The 31 prehistoric tombs are scattered around an area of 800 square meters. Archaeologists with the provincial archaeological research institute have excavated the area during the past two months, unearthing 123 funerary objects. The relics range from pottery to stone tools to jade ware.
Each of the tombs is about two meters long and 0.5 to 0.6 meters wide.
Lin Yuliang, a research fellow with the institute, said that a stone dagger, a stone ear pendant and pottery cups were first of their kind discovered in Fujian Province. The fine jade articles and stone loops and bracelets show that handicrafts had reached a certain high level in the area at that time.
Comparing with pottery ware unearthed from other parts of Fujian, experts concluded that the tombs belonged to a period between the late New Stone Age and the early Bronze Age, 3,500 to 4,000 years ago.

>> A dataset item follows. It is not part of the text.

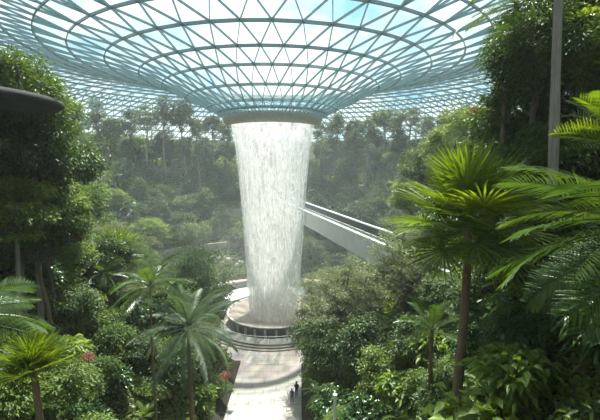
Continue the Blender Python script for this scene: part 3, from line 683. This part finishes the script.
for ci, (x, y, zn, st_) in enumerate(cands):
    rr_ = random.Random(ci * 7919 + 5); g = hgt(x, y)
    if zn == 'side':
        if (abs(x + 3.6) < 5.2 and y < 60) or math.hypot(x - CX, y - CY) < 15: continue
        far_side = abs(x + 3.6) / y > .55
        u = rr_.random()
        if y > 30: key, s, up = [('leafy', 1.0, 2.4), ('shade', 1.0, 2.8), ('feathery', .75, 3.0), ('lime_bush', 1.7, 1.3), ('bush', 1.8, 1.4), ('willowy', .8, 2.8), ('palmA', .8, 3.4), ('shade', .9, 2.2), ('dark_bush', 1.8, 1.5)][int(u * 9)]
        elif y > 16: key, s, up = [('bush', 1.15, 1.3), ('leafy', .65, 1.7), ('gloss_bush', 1.15, 1.1), ('palmA', .6, 2.2), ('dark_bush', 1.1, 1.3), ('broad_bush', 1.0, 1.1), ('fern', 1.1, 1.0)][int(u * 7)]
        else: key, s, up = [('gloss_bush', .8, 1.0), ('broad_bush', .8, .9), ('bush', .85, 1.0), ('fern', 1.0, .8), ('dark_bush', .85, 1.0)][int(u * 5)]
        if x > 4 and u < .5 and key in ('leafy', 'lime_bush', 'bush'): key = 'shade' if key == 'leafy' else 'dark_bush'
    else:
        u = rr_.random(); tall = st_ >= 58
        if st_ < 32: key, s, up = [('far_pale', .75, 2.6), ('lime_bush', 1.9, 1.8), ('far_round', .7, 2.6), ('palmA', .9, 3.4), ('far_round', .6, 2.2)][int(u * 5)]
        elif tall: key, s, up = [('far_tall', .85, 4.6), ('far_tall', 1.0, 5.6), ('far_tall', .75, 4.0), ('far_round', .7, 3.4), ('far_pale', .8, 3.6), ('palmA', 1.2, 6.4)][int(u * 6)]
        else: key, s, up = [('far_round', .85, 3.2), ('far_dark', .85, 3.9), ('far_pale', .85, 3.2), ('far_round', .7, 2.6), ('far_dark', .75, 3.4), ('far_tall', .8, 4.2), ('palmA', 1.05, 4.6)][int(u * 7)]
    s *= rr_.uniform(.85, 1.2); up *= rr_.uniform(.85, 1.2) * (s if zn == 'far' else 1)
    c = Vector((x, y, g + up))
    R = (SP[key][0][2] if key in SP else 2.0) * s
    if not allowed(c, R, 0): continue
    if ci in SKIP: continue
    z_ = zone_of(c)
    if key == 'palmA': o = palm('feather_palm', None, 'palm', 'areca', c, 14 if zn == 'side' else 12, s * .8, e0=70, e1=-30, trunk_r=.1 * s, seed=ci); fam = 'palm'
    elif key == 'fern': o = palm('fern', None, 'fern', 'fern', c, 12, s, e0=75, e1=5, trunk_r=.05, seed=ci); fam = 'fern'
    else:
        isb = 'bush' in key; nm = {'leafy': 'leafy_tree', 'shade': 'shade_tree', 'feathery': 'feathery_tree', 'willowy': 'willowy_tree', 'far_round': 'round_tree', 'far_dark': 'dense_tree', 'far_pale': 'pale_tree', 'far_tall': 'slender_tree'}.get(key, 'leafy_bush')
        o = plant(nm, None, 'bush' if isb else 'tree', key, c, s, rnd=rr_); fam = key
    o['ci'] = ci
    AUTO.append((o, proj(c), c, fam, z_))
for i, (px, py, r_) in enumerate([(62, 118, 3.4), (80, 124, 3), (97, 116, 3.6), (113, 128, 3), (130, 124, 3.3), (147, 120, 3.2), (163, 112, 3.4), (181, 118, 3.5), (196, 126, 3), (212, 121, 3.3), (226, 130, 3),
        (322, 128, 3), (337, 122, 3.2), (353, 131, 3), (369, 126, 3.1), (385, 116, 3.5), (398, 130, 3), (411, 118, 3.3), (428, 128, 3.2), (445, 132, 3.4), (463, 122, 3.4), (480, 126, 3.6)]):
    rr_ = random.Random(i + 77); Y = 110 + 9 * rr_.random(); c = P(px, py + 4, Y); key = ['far_tall', 'far_dark', 'far_tall', 'far_round', 'far_tall', 'far_pale'][i % 6]
    rt = math.hypot(c.x - CX, c.y - CY)
    if rt > 62: c = P(px, py, Y * .93)
    o = plant({'far_round': 'round_tree', 'far_dark': 'dense_tree', 'far_pale': 'pale_tree', 'far_tall': 'slender_tree'}[key], None, 'tree', key, c, r_ / 3.4 * .95, rnd=rr_, tr=.22, squash=1.25 if key == 'far_tall' else 1.1)
    o['ci'] = -i; AUTO.append((o, proj(c), c, key, ('far', 'crest')))
for i in range(52):
    px = 55 + i * 8.4 + random.Random(i).uniform(-3, 3); rr_ = random.Random(i + 177)
    if 228 < px < 318: continue
    c = P(px, 149 + rr_.uniform(-8, 9), 105 + 6 * rr_.random()); key = ['far_round', 'far_dark', 'far_pale', 'far_dark', 'far_round'][i % 5]
    if math.hypot(c.x - CX, c.y - CY) > 66: continue
    o = plant({'far_round': 'round_tree', 'far_dark': 'dense_tree', 'far_pale': 'pale_tree'}[key], None, 'tree', key, c, .8, rnd=rr_, tr=.2)
    o['ci'] = -100 - i; AUTO.append((o, proj(c), c, key, ('far', 'brow')))
# low leafy growth covering the soil
rs = np.random.RandomState(3); n = 270000
Y = 1.5 + 122 * rs.rand(n) ** 1.4; X = (rs.rand(n) * 2 - 1) * (.85 * Y + 7)
hh = np.array([hgt(a, b) for a, b in zip(X, Y)]); ok = (hh > .3) | ((np.hypot(X - CX, Y - CY) > 24.5)); ok &= ~((np.abs(X + 3.6) < 4.5) & (Y < 60) & (Y > 22)); ok &= (Y > 5) | (np.abs(X) > 3.5); ok &= np.hypot(X - CX, Y - CY) > 14.6
X, Y, hh = X[ok], Y[ok], hh[ok]; n = len(X); sc_ = .10 + .0045 * Y
C0 = np.stack([X, Y, hh + rs.rand(n) * .5 * (.5 + Y / 60)], 1); D = rs.randn(n, 3) + [0, -.1, .5]
Vv, Ff = leaves(C0, D, sc_ * (1.2 + rs.rand(n)), sc_ * (.6 + .5 * rs.rand(n)), rs, .3)
tag(link('undergrowth', fast_mesh('undergrowth', Vv, Ff, G['mid'])), 'low leafy undergrowth covering the hillside soil', 'undergrowth', kind='stuff')

# ------------------------------------------------------------------ labels of the planting
LOOK = {'leafy': 'green leafy tree', 'shade': 'dark dense tree', 'feathery': 'airy pale green tree', 'willowy': 'grey-green airy tree', 'far_round': 'round green tree', 'far_dark': 'tall-crowned dark tree', 'far_pale': 'pale grey-green tree',
        'far_tall': 'slender tree', 'bush': 'small-leaved green bush', 'lime_bush': 'yellow-green bush', 'gloss_bush': 'glossy-leaved bush', 'broad_bush': 'broad-leaved bush', 'dark_bush': 'dark green bush', 'palm': 'feather palm', 'fern': 'arching fern'}
ORD = ['first', 'second', 'third', 'fourth', 'fifth', 'sixth', 'seventh', 'eighth', 'ninth', 'tenth', 'eleventh', 'twelfth', 'thirteenth', 'fourteenth', 'fifteenth', 'sixteenth', 'seventeenth', 'eighteenth', 'nineteenth', 'twentieth']
ORD += ['twenty-' + q for q in ORD[:9]]
buckets = {}
for o, pr, c, fam, z_ in AUTO:
    side = 'left' if pr[0] < 273 else 'right'
    z = (z_[0], z_[1], side) if z_[0] == 'far' else (side, z_[1], side)
    buckets.setdefault((fam,) + z, []).append((abs(pr[0] - 273), o))
ZP = {'foot': 'foot of far slope', 'lower': 'lower far slope', 'middle': 'middle far slope', 'upper': 'upper far slope', 'ridge': 'ridge under the glass', 'crest': 'far skyline', 'brow': 'brow of far slope', 'near': 'nearest part', 'halfway': 'halfway part', 'distant': 'distant part'}
for (fam, z0, z1, side), lst in buckets.items():
    lst.sort(key=lambda t: t[0])
    where = (ZP[z1] + ', ' + side + ' of the waterfall') if z0 == 'far' else (side + ' hillside, ' + ZP[z1])
    for i, (_, o) in enumerate(lst):
        only = len(lst) == 1
        o['label'] = ('' if only else '') + LOOK[fam] + ((' on ' + where.replace(', left of the waterfall', ' left of the waterfall')) if only else (', ' + ORD[i] + ' from waterfall, on ' + where))
        o['group'] = LOOK[fam] + 's on the ' + where.replace(',', '')
        if not KEEPCI: del o['ci']
# ------------------------------------------------------------------ boulders and people
for i, (px, py, Y, r_) in enumerate([(216, 268, 86, 1.2), (223, 270, 84.5, 1.0), (229, 267, 86, 1.1), (236, 269, 85, .9), (241, 267, 86, .8)]):
    rb = np.random.RandomState(i); mb = MB(); q = P(px, py, Y); mb.lathe([(.001, -.6), (.7, -.5), (1, 0), (.85, .45), (.45, .7), (.001, .78)], n=10)
    mb.v[0] = mb.v[0] * (1 + rb.randn(len(mb.v[0]), 1) * .09) * r_
    tag(link('boulder', mb.mesh('boulder', M['rock'], True), None, (q.x, q.y, hgt(q.x, q.y) + .2), (0, 0, i)), 'grey-brown boulder, ' + ORD[i] + ' from the left in the row behind the basin', 'boulder', 'boulders behind the basin')
M['skin'] = plain('skin', (0.45, 0.28, 0.20), .6); M['hair'] = plain('hair', (0.02, 0.015, 0.012), .6)
def person(label, loc, rz, shirt, trousers, s=1.0, stride=.12, bag=None):
    ms, mt = plain('shirt_cloth', shirt, .8), plain('trouser_cloth', trousers, .8)
    J = {'pel': (0, 0, .95), 'sp': (0, 0, 1.15), 'ch': (0, .0, 1.34), 'nk': (0, .01, 1.47), 'hd': (0, .03, 1.60), 'tp': (0, .02, 1.70)}
    Rd = {'pel': .145, 'sp': .125, 'ch': .15, 'nk': .052, 'hd': .098, 'tp': .07}
    E = [('pel', 'sp'), ('sp', 'ch'), ('ch', 'nk'), ('nk', 'hd'), ('hd', 'tp')]
    for sg, n in ((-1, 'l'), (1, 'r')):
        fw = sg * stride
        for k, p, r in (('hip', (sg * .095, 0, .88), .088), ('kn', (sg * .10, fw * .6 + .03, .50), .06), ('an', (sg * .10, fw, .09), .042), ('to', (sg * .12, fw + .16, .035), .034),
                        ('shd', (sg * .17, 0, 1.40), .06), ('el', (sg * .23, -fw * .4 - .03, 1.13), .042), ('wr', (sg * .24, -fw * .8 + .06, .90), .028), ('pm', (sg * .24, -fw * .8 + .08, .83), .030)):
            J[n + k] = p; Rd[n + k] = r
        E += [('pel', n + 'hip'), (n + 'hip', n + 'kn'), (n + 'kn', n + 'an'), (n + 'an', n + 'to'), ('ch', n + 'shd'), (n + 'shd', n + 'el'), (n + 'el', n + 'wr'), (n + 'wr', n + 'pm')]
        px_, py_, pz_ = J[n + 'pm']
        for f in range(4):
            J[n + 'f%d' % f] = (px_ + sg * .004, py_ - .028 + f * .019, pz_ - .055); J[n + 'g%d' % f] = (px_ - sg * .012, py_ - .026 + f * .019, pz_ - .085 - (.008 if f in (1, 2) else 0))
            Rd[n + 'f%d' % f] = .0095; Rd[n + 'g%d' % f] = .008; E += [(n + 'pm', n + 'f%d' % f), (n + 'f%d' % f, n + 'g%d' % f)]
        J[n + 'th'] = (px_ - sg * .02, py_ + .045, pz_ - .01); Rd[n + 'th'] = .010; E.append((n + 'wr', n + 'th'))
    ks = list(J); me = bpy.data.meshes.new('body'); me.from_pydata([J[k] for k in ks], [(ks.index(a), ks.index(b)) for a, b in E], [])
    o = bpy.data.objects.new('person', me); C.objects.link(o)
    sk = o.modifiers.new('skin', 'SKIN'); ss = o.modifiers.new('sub', 'SUBSURF'); ss.levels = 1
    for i, k in enumerate(ks): v = me.skin_vertices[0].data[i]; v.radius = (Rd[k] * (1.25 if k in ('pel', 'sp', 'ch') else 1), Rd[k] * (.8 if k in ('pel', 'sp', 'ch') else 1)); v.use_root = k == 'pel'
    dg = bpy.context.evaluated_depsgraph_get(); nm_ = bpy.data.meshes.new_from_object(o.evaluated_get(dg)); o.modifiers.clear(); o.data = nm_
    nm_.materials.clear(); [nm_.materials.append(q) for q in (M['skin'], ms, mt)]
    for p in nm_.polygons:
        z = p.center.z; ax = abs(p.center.x); p.use_smooth = True
        p.material_index = 0 if z > 1.45 or (z < 1.12 and ax > .19 and z > .6) else (1 if z > .93 else 2)
    o.location = loc; o.rotation_euler = (0, 0, rz); o.scale = (s, s, s); tag(o, label, 'person')
    mb = MB(); mb.lathe([(.001, .125), (.07, .11), (.108, .05), (.112, -.02), (.10, -.07)], n=16); mb.v[0] = mb.v[0] + np.array([0, -.022, 0]) * 1.0
    link('hair', mb.mesh('hair', M['hair'], True), o, (0, .015, 1.62))
    mb = MB(); mb.tube([(0, .12, 0), (0, .145, -.03)], [.012, .02], 6)
    link('nose', mb.mesh('nose', M['skin'], True), o, (0, 0, 1.61))
    if bag:
        mb = MB(); mb.lathe([(.001, -.2), (.11, -.19), (.14, -.05), (.13, .12), (.06, .2), (.001, .21)], n=12); mb.v[0][:, 1] *= .6
        link('backpack', mb.mesh('backpack', plain('bag_cloth', bag, .8), True), o, (0, -.2, 1.22))
    return o
q = P(296.5, 398, 39.0); person('person in dark clothes walking on the path beside the bright bush', (q.x, 39.0, .11), .3, (.04, .04, .07), (.02, .02, .03), bag=(.03, .03, .05))
q = P(293, 400, 38.2); person('smaller person in purple top at the very bottom of the path', (q.x - .1, 38.0, .11), -.2, (.10, .07, .14), (.03, .03, .04), .9)
q = P(299.5, 341, 50.6); person('person in dark clothes on the steps right of the basin', (q.x, 51.2, .52), 2.8, (.03, .03, .035), (.02, .02, .02))
q = P(293, 343, 50.5); person('person in rosy top on the steps in front of the balustrade', (q.x, 50.6, .46), 3.0, (.35, .16, .15), (.04, .04, .05))
q = P(243, 262, 87.0); person('person in dark clothes standing by the boulders behind the basin', (q.x, 87.0, hgt(q.x, 87.0)), 3.1, (.05, .05, .06), (.02, .02, .03))
q = P(238, 264, 86.5); person('person in grey top beside the boulders left of the waterfall', (q.x, 86.0, hgt(q.x, 86.0)), 3.4, (.25, .25, .27), (.05, .05, .07))
# white marker post at the foot of the shrubs
q = P(335, 396, 20.0); hp = q.z - hgt(q.x, q.y)
mb = MB(); mb.tube([(0, 0, 0), (0, 0, hp)], .09, 12); mb.lathe([(.12, hp), (.12, hp + .1), (.001, hp + .14)], n=12)
tag(link('marker_post', mb.mesh('marker_post', M['whiteedge']), None, (q.x, q.y, hgt(q.x, q.y))), 'short white post among the shrubs right of the path', 'post')
#END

Lin Yuliang said the area of the Dongzhang Reservoir was once an open flatland surrounded by mountains and suitable for farming. Lin and his colleagues believe that the people who settled the area farmed instead of fished, because their digs have not turned up any of the tools typically used in fishing.
Archaeologists conducted a hasty excavation in the area when the Dongzhang Reservoir was built in 1957, but found only the foundations of a Bronze Age residence.
The current team will expand excavations to about 10,000 square meters in the area to search for more traces of prehistoric humans.